Llechwedd Slate Caverns

Slate Products at Llechwedd




Engineering Innovators

England's Industrial Revolution, and the need for something more labour efficient than straw to roof the workers' terraces which sprouted around the "dark satanic mills," created the Welsh slate industry.

New skills were needed to speed slate production, and J.W.Greaves was in the forefront of the required innovation. The 1852 Floor 2 Mill, into which visitors alight from the Miners' Tramway, contains several specimens of his ingenuity.

He devised his own sawing table in 1850, using Blaenau Ffestiniog's abundant water-power to convert his newfound wealth into manageable blocks for splitting. One of these tables, made for Greaves by G.Owen. of the Union Iron Works, Porthmadog, is on display. It was 1852 before Greaves was able to plane his slate to produce slabs - selling his first four to C.H.Hawkins, of Colchester.

An improved version of Greaves' sawing table was made in 1888 by the internationally famous de Winton & Co, of Caernarfon - to whom J.W.Greaves' youngest son, Richard M.Greaves, was apprenticed until 1874, later to become engineer at Penyrorsedd quarry, Nantlle, before joining his brother as managing director at Llechwedd. One of these 1888 tables is also on display.

Another of John W.Greaves' inventions - also in 1850 - was the slate dressing engine, still used wherever slates need trimming for roofing, and still known as the "Greaves' engine," though now usually meaning the improved version patented by his son Richard in 1886. Some of the original 1850 machines are still to be found at Llechwedd, made by R.Jones & Sons, Porthmadog. The 1886 version which visitors see in use in the Floor 2 Mill was made by William Lewis, at the Ffestiniog Foundry, Tanygrisiau.

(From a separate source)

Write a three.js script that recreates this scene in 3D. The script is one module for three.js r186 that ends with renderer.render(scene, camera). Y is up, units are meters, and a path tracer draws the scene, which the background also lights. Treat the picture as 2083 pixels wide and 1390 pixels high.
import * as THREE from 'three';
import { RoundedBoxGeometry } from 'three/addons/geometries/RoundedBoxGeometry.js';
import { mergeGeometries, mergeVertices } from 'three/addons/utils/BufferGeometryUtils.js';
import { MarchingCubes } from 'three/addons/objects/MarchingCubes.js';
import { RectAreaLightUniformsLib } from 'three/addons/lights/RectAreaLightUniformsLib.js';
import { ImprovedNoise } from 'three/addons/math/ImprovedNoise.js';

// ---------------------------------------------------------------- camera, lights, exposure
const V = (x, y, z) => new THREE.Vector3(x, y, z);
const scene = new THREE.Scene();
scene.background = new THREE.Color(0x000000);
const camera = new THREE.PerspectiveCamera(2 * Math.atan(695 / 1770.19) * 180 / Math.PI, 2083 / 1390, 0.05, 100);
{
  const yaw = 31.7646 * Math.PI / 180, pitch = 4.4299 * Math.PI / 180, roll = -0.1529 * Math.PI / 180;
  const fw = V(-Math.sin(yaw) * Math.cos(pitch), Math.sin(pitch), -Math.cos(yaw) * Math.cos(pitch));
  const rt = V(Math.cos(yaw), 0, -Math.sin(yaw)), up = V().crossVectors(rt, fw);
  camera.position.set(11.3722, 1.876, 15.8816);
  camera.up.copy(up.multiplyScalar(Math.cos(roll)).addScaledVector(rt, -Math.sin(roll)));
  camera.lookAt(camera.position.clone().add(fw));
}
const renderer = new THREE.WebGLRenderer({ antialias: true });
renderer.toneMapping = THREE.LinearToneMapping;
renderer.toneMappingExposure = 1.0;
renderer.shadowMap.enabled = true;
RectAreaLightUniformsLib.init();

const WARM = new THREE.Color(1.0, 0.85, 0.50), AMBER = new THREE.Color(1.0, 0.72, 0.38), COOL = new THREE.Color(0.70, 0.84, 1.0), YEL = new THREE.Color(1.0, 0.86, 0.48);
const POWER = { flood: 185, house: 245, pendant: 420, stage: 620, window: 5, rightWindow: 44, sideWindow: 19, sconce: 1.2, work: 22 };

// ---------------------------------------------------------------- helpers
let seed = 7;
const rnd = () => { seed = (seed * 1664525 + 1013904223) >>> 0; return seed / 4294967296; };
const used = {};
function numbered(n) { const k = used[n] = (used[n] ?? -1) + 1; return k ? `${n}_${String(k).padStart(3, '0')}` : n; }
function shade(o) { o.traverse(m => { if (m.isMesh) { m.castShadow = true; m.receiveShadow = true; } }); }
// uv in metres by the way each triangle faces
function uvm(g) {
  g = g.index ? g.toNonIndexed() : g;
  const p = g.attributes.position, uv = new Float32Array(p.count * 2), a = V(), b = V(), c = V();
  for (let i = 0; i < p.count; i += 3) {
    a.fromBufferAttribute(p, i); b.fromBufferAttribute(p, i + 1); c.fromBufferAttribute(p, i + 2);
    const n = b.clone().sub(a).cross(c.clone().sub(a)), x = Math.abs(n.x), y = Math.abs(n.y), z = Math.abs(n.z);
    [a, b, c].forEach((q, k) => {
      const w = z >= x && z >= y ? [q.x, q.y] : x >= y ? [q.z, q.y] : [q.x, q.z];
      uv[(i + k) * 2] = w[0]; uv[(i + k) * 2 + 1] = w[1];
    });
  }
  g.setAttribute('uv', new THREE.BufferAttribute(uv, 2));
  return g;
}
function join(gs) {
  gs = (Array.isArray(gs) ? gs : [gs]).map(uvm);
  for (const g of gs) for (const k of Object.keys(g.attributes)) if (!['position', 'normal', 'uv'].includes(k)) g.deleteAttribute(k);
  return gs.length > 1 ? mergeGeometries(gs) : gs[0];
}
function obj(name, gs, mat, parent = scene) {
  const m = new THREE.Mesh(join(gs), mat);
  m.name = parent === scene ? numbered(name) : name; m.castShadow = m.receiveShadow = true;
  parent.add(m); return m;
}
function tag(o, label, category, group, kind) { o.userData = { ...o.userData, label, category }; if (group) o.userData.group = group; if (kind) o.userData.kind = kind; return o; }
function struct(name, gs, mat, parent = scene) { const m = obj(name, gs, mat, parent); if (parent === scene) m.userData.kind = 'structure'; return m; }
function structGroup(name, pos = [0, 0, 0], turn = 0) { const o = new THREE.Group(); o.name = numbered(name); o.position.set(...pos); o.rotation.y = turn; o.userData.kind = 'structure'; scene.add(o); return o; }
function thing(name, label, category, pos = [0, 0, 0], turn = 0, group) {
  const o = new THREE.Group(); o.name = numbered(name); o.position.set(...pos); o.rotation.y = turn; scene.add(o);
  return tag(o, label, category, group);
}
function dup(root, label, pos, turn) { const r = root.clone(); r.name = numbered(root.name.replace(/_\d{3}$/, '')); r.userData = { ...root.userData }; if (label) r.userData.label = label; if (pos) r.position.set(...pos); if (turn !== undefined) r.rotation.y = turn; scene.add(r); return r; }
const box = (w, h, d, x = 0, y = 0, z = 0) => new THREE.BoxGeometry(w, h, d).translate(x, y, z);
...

This high technology of its era made 1850 the real turning point in the career of J.W.Greaves, for during his financial year ended 30 September, Llechwedd sold 1,128 tons of finished roofing slates, with a value of £2,114. After 14 years of investment and innovation he had joined the ranks of the big producers to leave behind a company still bearing his name, and still owned by his descendants.